Fortalecer la alfabetización digital y el derecho a una información electoral veraz. La defensa más efectiva contra la manipulación es una ciudadanía crítica. Invertir en la educación digital, mediática y cívica de la población es crucial para que cada persona pueda discernir entre información fiable y propaganda, ejerciendo así su derecho a un voto informado.

Regular el uso de IA y bots que impulsan masivamente contenidos sin control humano. La tecnología no puede operar sin ética ni ley en la política. Es urgente legislar para prohibir el uso de ejércitos de bots que simulan apoyo popular y exigir una transparencia total, mediante etiquetas claras, sobre todo contenido político generado o alterado con Inteligencia Artificial.

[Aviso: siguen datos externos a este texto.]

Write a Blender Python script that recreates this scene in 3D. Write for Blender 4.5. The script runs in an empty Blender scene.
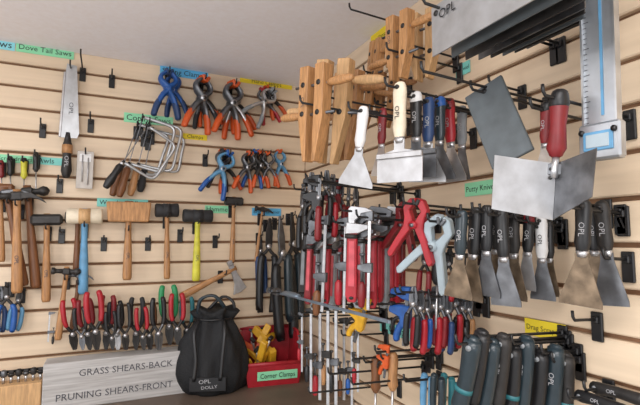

Mejorar la técnica legislativa. probablemente el punto más difícil e importante, ya que, sin una buena técnica para crear leyes nos será imposible realizar de forma apropiada los puntos anteriores: los diputados son cruciales, pero deben de ser más responsables con lo que hacen.

Los avances tecnológicos han provocado transformaciones profundas en nuestra sociedad. La forma en que entendíamos la política, la información y la participación ciudadana ya no es la misma, y eso exige una respuesta urgente tanto del ordenamiento jurídico costarricense como del sistema educativo.

Si no se realizan las reformas necesarias, nuestra democracia enfrentará riesgos serios (si es que no los enfrenta ahora), porque estas medidas no pueden pensarse para las elecciones de 2030: debieron haberse previsto, como tarde, para las del 2022.

Sin embargo, nuestra tan amada madre patria avanza con lentitud cuando se trata de actualizar legislación sustantiva. Mientras tanto, se priorizan debates simbólicos: nuevos símbolos nacionales, benemeritazgos, ciudadanías de honor. No digo que carezcan de valor, pero no son urgentes. En este momento de la historia, son una distracción frente a los desafíos estructurales que realmente definen el rumbo democrático del país.

Finalmente, cabe mencionar que la defensa de la democracia requiere una ciudadanía activa y vigilante en el día a día; una que no solo aprenda a discernir la información veraz, sino que también exija a los partidos políticos y a los legisladores que traten la desinformación y la manipulación digital como la amenaza estructural que realmente es.